Histoires de banquise
La mission Mosaic suit son cours, au fil de la dérive transpolaire qui nous rapproche doucement du pôle Nord (moins de 300km), et au rythme d'un intense programme scientifique.
A 87°30' de latitude Nord, même pendant la nuit polaire, les aurores boréales sont très rares; celle observée récemment était frangée de rouge. Superbe spectacle également lors de la pleine lune du 10 janvier et de l’éclipse partielle. Ou bien sous le ciel magnifiquement étoilé lors de la sortie camping que j'ai proposée samedi dernier : une vingtaine de scientifiques ont ainsi quitté le cocon du Polarstern, le temps d'une nuit, pour mieux ressentir l’océan Arctique qu'ils sont venus étudier.

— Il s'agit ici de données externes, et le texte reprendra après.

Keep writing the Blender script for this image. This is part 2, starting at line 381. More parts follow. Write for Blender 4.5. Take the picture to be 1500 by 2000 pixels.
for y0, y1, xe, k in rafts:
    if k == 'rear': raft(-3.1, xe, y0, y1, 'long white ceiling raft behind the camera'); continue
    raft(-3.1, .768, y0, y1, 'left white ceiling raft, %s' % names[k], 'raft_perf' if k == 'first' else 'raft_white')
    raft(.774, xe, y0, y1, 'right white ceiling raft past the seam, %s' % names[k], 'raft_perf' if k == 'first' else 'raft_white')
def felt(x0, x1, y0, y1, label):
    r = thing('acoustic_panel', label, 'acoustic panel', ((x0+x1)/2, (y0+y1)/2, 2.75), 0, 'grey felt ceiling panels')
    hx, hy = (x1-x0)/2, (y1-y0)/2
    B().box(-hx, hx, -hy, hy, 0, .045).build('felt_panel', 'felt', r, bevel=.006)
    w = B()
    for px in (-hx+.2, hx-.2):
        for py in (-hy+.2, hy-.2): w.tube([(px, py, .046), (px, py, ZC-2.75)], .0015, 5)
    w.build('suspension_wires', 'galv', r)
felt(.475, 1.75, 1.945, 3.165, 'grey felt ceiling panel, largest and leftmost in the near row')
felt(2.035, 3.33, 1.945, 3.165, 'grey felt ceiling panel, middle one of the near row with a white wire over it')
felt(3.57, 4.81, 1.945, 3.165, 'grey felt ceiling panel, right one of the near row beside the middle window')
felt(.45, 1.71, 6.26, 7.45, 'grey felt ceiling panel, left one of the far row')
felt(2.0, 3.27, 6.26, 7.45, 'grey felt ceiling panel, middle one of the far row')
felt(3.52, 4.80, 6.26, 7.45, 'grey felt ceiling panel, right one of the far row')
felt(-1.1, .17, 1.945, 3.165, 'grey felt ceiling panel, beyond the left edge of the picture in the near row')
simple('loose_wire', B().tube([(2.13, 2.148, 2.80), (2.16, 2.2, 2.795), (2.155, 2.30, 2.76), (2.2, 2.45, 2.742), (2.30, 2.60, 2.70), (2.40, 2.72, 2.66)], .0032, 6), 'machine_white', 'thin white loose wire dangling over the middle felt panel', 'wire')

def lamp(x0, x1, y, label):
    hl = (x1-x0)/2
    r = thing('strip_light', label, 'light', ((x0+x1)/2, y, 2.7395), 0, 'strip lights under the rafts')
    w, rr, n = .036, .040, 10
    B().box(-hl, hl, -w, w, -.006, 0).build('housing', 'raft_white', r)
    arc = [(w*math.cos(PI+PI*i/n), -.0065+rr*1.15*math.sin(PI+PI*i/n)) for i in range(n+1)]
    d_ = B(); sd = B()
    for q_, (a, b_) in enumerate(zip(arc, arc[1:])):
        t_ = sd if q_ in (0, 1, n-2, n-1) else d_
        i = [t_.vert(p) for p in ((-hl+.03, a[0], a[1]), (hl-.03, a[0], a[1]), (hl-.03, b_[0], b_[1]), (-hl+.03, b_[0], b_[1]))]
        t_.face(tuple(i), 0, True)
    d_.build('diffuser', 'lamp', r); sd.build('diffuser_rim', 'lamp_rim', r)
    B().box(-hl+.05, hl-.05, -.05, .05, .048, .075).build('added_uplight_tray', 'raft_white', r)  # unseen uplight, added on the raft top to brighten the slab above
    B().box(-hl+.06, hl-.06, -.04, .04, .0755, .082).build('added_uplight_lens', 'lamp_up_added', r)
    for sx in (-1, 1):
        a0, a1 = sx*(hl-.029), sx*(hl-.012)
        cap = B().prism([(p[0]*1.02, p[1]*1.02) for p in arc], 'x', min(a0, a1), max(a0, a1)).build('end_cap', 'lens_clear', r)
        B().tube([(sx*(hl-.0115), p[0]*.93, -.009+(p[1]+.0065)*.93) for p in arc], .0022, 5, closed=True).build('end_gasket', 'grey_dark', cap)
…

Un ours bien léché a visité avec attention une partie des innombrables installations, il n'a rien endommagé, et a même évité de marcher sur la neige sous les radiomètres qui mesurent la température de la surface de la banquise et les radiations émises. Seul un appareil photo automatique a vu l'ours, peu après minuit le 19 janvier. Ses traces nous ont racontés son parcours.

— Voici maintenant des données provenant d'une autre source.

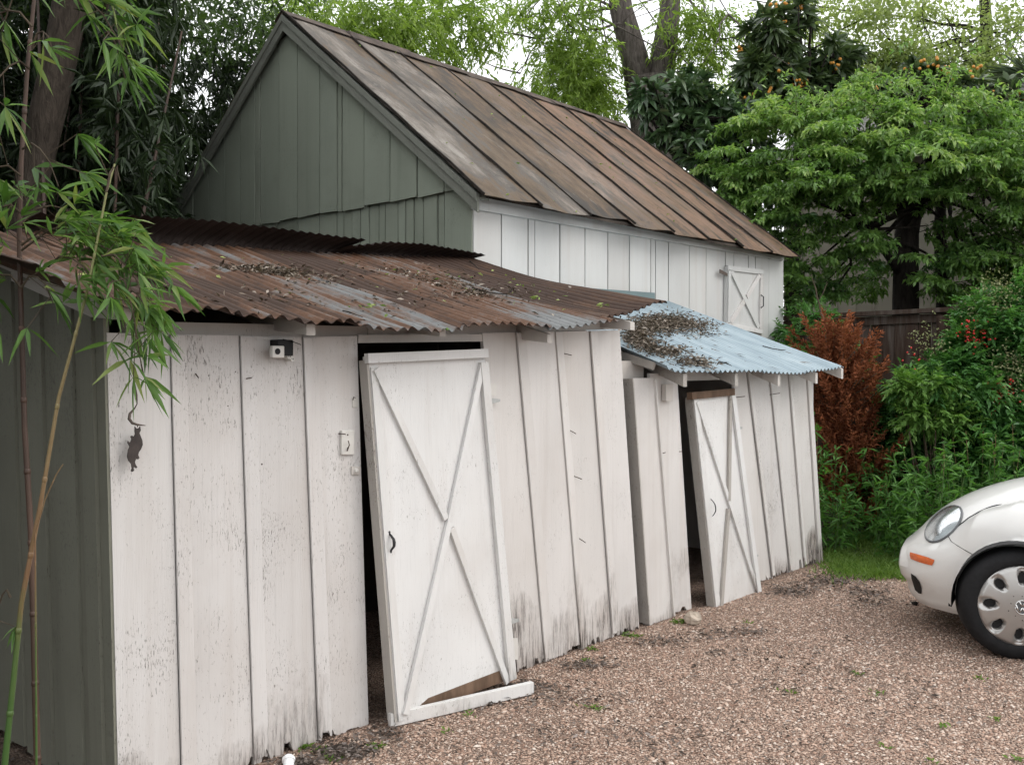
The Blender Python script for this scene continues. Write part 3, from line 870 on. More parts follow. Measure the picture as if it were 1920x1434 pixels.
# rafters: white tapered tails
for (px, py, w, dark) in [(1288, 705, .045, 1), (1384, 700, .045, 1), (1463, 703, .04, 0), (1533, 703, .04, 0), (1581, 697, .04, 0)]:
    e = on_v(px, py, rv + .03)
    u = e.x - w / 2; hz = r2e(min(max(u, U_L), U_R)) - .004
    slope = (2.30 - hz) / 1.7
    y0, y1 = rv + .03, 4.97
    hh = .085
    m = MB()
    m.add([(u - w / 2, y0, hz - hh), (u + w / 2, y0, hz - hh), (u + w / 2, y0, hz), (u - w / 2, y0, hz),
           (u - w / 2, V2 + .03, hz - .04 + slope * .22 - .03), (u + w / 2, V2 + .03, hz - .04 + slope * .22 - .03), (u + w / 2, y1, hz + slope * (y1 - y0) - .012), (u - w / 2, y1, hz + slope * (y1 - y0) - .012),
           (u - w / 2, y1, hz - .08 + slope * (y1 - y0)), (u + w / 2, y1, hz - .08 + slope * (y1 - y0))],
          [(0, 1, 2, 3), (0, 4, 5, 1), (4, 8, 9, 5), (3, 2, 6, 7), (8, 7, 6, 9), (1, 5, 9, 6, 2), (0, 3, 7, 8, 4)])
    m.build('rafter', M['trim_paint'] if not dark else M['edge_wood'], s2)
# verge board on the left edge of this roof
m = MB()
m.bar((U_L + .01, rv + .1, r2e(U_L) + .02 + .03), (U_L + .01, 3.75, r2e(U_L) + .155), .02, .05); m.build('verge_board', M['edge_wood'], s2)
# door
d2, D2, strip2, W2, H2, N2 = door(s2, (1300, 745), (1373, 737), (1424, 1117), (1343, 1152), 3.475, 3.40, .06, .04, .05, None, None, None, None)
strip2('top_rail', (-.09, -.008), (1.0, -.006), .05, M['raw_wood'], -.02, .024)
strip2('stile', (.965, .0), (.965, 1.0), .055, M['door_paint'], .002, .022)
strip2('stile', (.04, .0), (.04, 1.0), .06, M['door_paint'], .002, .010)
strip2('brace', (.05, .02), (.965, .995), .034, M['door_paint'], .002, .018)
strip2('brace', (.90, .015), (.53, .50), .036, M['edge_wood'], .002, .019)
strip2('brace', (.50, .535), (.08, .985), .036, M['edge_wood'], .002, .019)
m = MB(); m.slab(D2(0, 1.0, 0), D2(0, 1.0, -.06), D2(0, 0, -.06), D2(0, 0, 0), (D2(1, 0) - D2(0, 0)).normalized() * -.016, n=2, rows=6, jag=.02); m.build('edge_strip', M['edge_wood'], d2)
m = MB(); m.slab(D2(.02, 1.02, .002), D2(1.0, 1.02, .002), D2(1.0, .992, .002), D2(.02, .985, .002), -N2 * .03, n=6); m.build('bare_foot', M['raw_wood'], d2)
pull(d2, D2, .14, .47, .55, N2, M['dark_metal'], .0035, .03, False)
hinge(s2, 1383, 803, 9, 8, V2 - .036); hinge(s2, 1414, 1042, 8, 7, V2 - .036)
rect_plate('cover_plate', 1249, 720, 1262, 752, V2 - .07, .035, M['trim_paint'], s2)
for (px, py, qx, qy) in [(1243, 853, 1248, 848), (1275, 848, 1279, 846), (1452, 740, 1462, 737), (1389, 745, 1397, 743)]:
    m = MB(); a = on_v(px, py, V2 - .04); b = on_v(qx, qy, V2 - .05); a.y = V2 + .002; m.tube([a, b], .003, 6); m.build('nail', M['nail'], s2)

# ================================================================== BARN
VB, UB = 5.0, on_v(887, 480, 5.0).x
barn = thing('gabled_barn', (7.8, 7.5, 0), 'tall gabled barn with sage green gable, white side wall and brown seamed metal roof', 'barn')
UG = UB - .11
ap = on_u(529, 24, UG); ev_ = on_u(896, 357, UG)
RV, RZ, EV, EZ = ap.y, ap.z, ev_.y, ev_.z
BV = 2 * RV - VB
print('BARN', UB, RV, RZ, EV, EZ, BV)
ez_right = on_v(1490, 486, EV).z
def roofz(v): return EZ + (RZ - EZ) * (v - EV) / (RV - EV)
# side wall boards
xs_ = [887, 940, 990, 1003, 1050, 1097, 1140, 1180, 1220, 1229, 1253, 1292, 1324, 1360, 1376, 1403, 1416, 1442, 1470]
us = [on_v(x, 480, VB).x for x in xs_]
UE = us[-1]
wt = roofz(VB) - .05
DL, DR = on_v(1361, 498, VB), on_v(1431, 506, VB)
DBz = on_v(1400, 622, VB).z
for i in range(len(us) - 1):
    m = MB(); dv = random.uniform(-.003, .004)
    gp = .0075
    over_door = us[i] > DL.x - .05 and us[i + 1] < DR.x + .05
    if over_door:
        z0 = DL.z + .0
    else: z0 = 0.0
    m.slab((us[i] + gp, VB + dv, z0), (us[i + 1] - gp, VB + dv, z0), (us[i + 1] - gp, VB + dv, wt), (us[i] + gp, VB + dv, wt), (0, .022, 0), rows=1)
    m.build('board', M['barn_paint'], barn)
m = MB(); m.slab((DL.x - .03, VB + .001, 0), (DR.x + .03, VB + .001, 0), (DR.x + .03, VB + .001, DBz - .06), (DL.x - .03, VB + .001, DBz - .06), (0, .022, 0)); m.build('board', M['barn_paint'], barn)
m = MB(); m.box((UB + .01, VB + .03, 0), (UE - .01, VB + .06, wt)); m.build('wall_backing', M['inside'], barn)
# frieze board
m = MB(); a, b = on_v(888, 392, VB - .03), on_v(1470, 489, VB - .03)
m.hexa(a, b, Vector((b.x, VB - .03, EZ + .0)), Vector((a.x, VB - .03, EZ + .0)), (0, .028, 0)); m.build('frieze', M['barn_paint'], barn)
# loft door
tl, tr, br, bl = on_v(1363, 499, VB - .035), on_v(1429, 507, VB - .035), on_v(1427, 625, VB - .035), on_v(1361, 612, VB - .035)
DD = lambda s, t, o=0.0: tl.lerp(tr, s).lerp(bl.lerp(br, s), t) + Vector((0, -o, 0))
m = MB(); m.slab(DD(0, 1), DD(1, 1), DD(1, 0), DD(0, 0), (0, .03, 0), n=4, rows=4); ld = m.build('loft_door', M['barn_paint'], barn)
def strip3(nm, p, q, w, mat=None):
    a, b = DD(*p), DD(*q); d_ = (b - a).normalized(); s_ = d_.cross(Vector((0, -1, 0))).normalized() * (w / 2); f = Vector((0, -.018, 0))
    m = MB(); m.slab(a - s_ + f, a + s_ + f, b + s_ + f, b - s_ + f, (0, .016, 0), n=2, rows=3); m.build(nm, mat or M['barn_paint'], ld)
strip3('rail', (.0, .03), (1, .03), .05); strip3('rail', (.0, .97), (1, .97), .05, M['door_paint'])
strip3('stile', (.05, .06), (.05, .94), .05); strip3('stile', (.95, .06), (.95, .94), .05, SP)
strip3('brace', (.10, .08), (.90, .92), .055); strip3('brace', (.90, .08), (.54, .46), .055, SP); strip3('brace', (.46, .54), (.10, .92), .055, SP)
m = MB(); hh_ = DD(.93, .5, .02); m.tube([hh_ + Vector((0, 0, .07)), hh_ + Vector((.0, -.03, .05)), hh_ + Vector((0, -.03, -.05)), hh_ + Vector((0, 0, -.07))], .006, 6); m.build('handle', M['dark_metal'], ld)
m = MB(); a = DD(0, .12, .01); m.poly([a, a + Vector((-.16, 0, .03)), a + Vector((-.16, 0, -.01)), a + Vector((0, 0, -.03))], (0, .006, 0)); m.build('hinge', M['nail'], ld)
m = MB(); m.hexa(DD(-.02, 1.04, .0), DD(1.02, 1.04, .0), DD(1.02, 1.0, .0), DD(-.02, 1.0, .0), (0, .02, 0)); m.build('sill', M['edge_wood'], ld)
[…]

La banquise craque allègrement dans les environs du Polarstern ces jours-ci. Hier, alors que je veillais sur deux équipes qui souhaitaient travailler de l'autre côté d'un crack, la glace grinçait, gémissait. En poste près des zones d'ouverture et de friction, avec deux motoneiges et trois traîneaux stationnés du 'bon' côté, j'ai assisté soudain à une rupture multiple. La banquise se dérobait sous mes pieds. Un des traîneaux s'est trouvé à cheval sur une fracture qui a vite atteint plus d'un mètre de large. A peine le temps de démarrer les skidoos pour les déplacer, l'un des skis était déjà dans l'eau ! Heureusement le moteur était encore chaud et la machine a bondi hors de la crevasse en échappant au naufrage (4500m de fond...). Simultanément, une crête de pression poussait rapidement, il était temps de rassembler tout le monde et de regagner notre vaisseau. Que va devenir la banquise de Mosaic ?
Du côté de Vagabond et d'Arctic Bay, Louis a eu l'aide de un ou deux phoques pour entretenir les trous dans la banquise et lui faciliter le travail avant de plonger ! Par -36°C hier, l'eau devait presque lui sembler chaude, à -1,8°C. Dans ces conditions, c'est un réel défi technique et logistique d'aller chercher une dizaine d'échantillons de coralline, installés sur le fond depuis septembre, et de récupérer les données des capteurs de lumière, température, salinité et pH. Johan, le professeur de Léonie était là pour assister Louis en surface, et les amis du village pour réchauffer notre plongeur avec des festins de caribou, d'omble arctique et de phoque.